In Hollywood, unions refer to themselves as “guilds”—though only The Directors Guild offers any legitimate apprenticeship programs like ye olden-days guilds of yesteryear and yore.
Instead, card-carrying members of The Screen Actors Guild and Writers Guild work Red Faires to “hone their craft” by selling Henry VIII-sized turkey drumsticks and tankards of barleywine and mead.
The rank-and-file of entertainment industry “guilds” are chosen by lottery to serve on nominating committees for their respective awards shows.
One might think that random selection more than qualifies a person for the task, but judging by the fiddle faddle that gets nominated, this process might need review.

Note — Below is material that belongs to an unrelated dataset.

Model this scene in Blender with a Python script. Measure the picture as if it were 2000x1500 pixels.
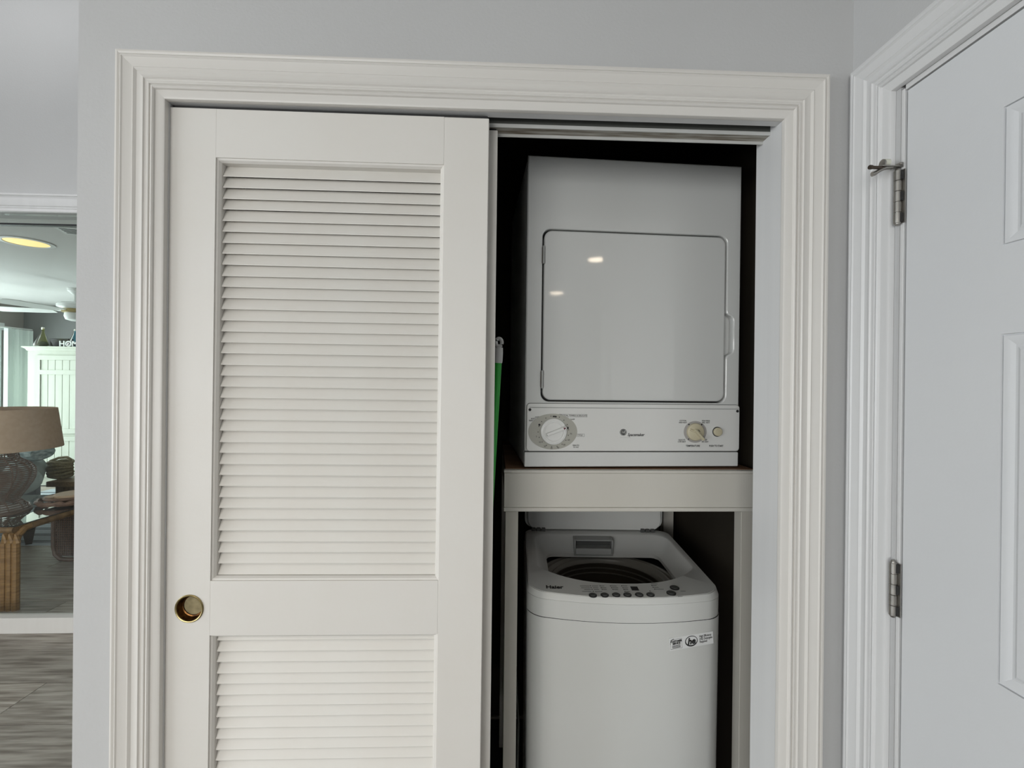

The Independent Spirit Awards
The Independent Spirit Awards is “the premiere awards event for the independent film and television community.”
For a measly 100 duckets of US cash, any schmo can join Film Independent’s organization of filmmakers, film industry executives and film connoisseurs to cast a vote for low-budget indies like “Shogun.”
The Peoples Choice Awards
Nominees for The Peoples Choice Awards are determined by an independent media research company that uses quantitative “metrics” and other impressive business lingo to vet the quality of shows, movies and record albums—cuz nothing screams creative ingenuity more than spreadsheets, graphs and pie charts.
Then, regular folks like you and me vote online to pick the winners, giving vox to the populi.
And we all know that the people always make the right choice when given a say, amiright?!2
Stay-tuned for Don’t Blame Me, Ep. 103
I settle the lingering comma debate once and for all.
The PGA is a trade association that “represents, protects and promotes the members of producing teams and professional golfers in film, television, and emerging media who work daily to drive interest, participation and inclusion in the sport.” The PGA hosts educational, mentoring and networking programs, celebrity golf tournaments and screenings of Tim Conway’s “Dorf on Golf.”
Like that last time Americans voted for something…remember? When we sold our democracy to oligarchs and hucksters for the want of cheaper gas prices? Remember? Good times.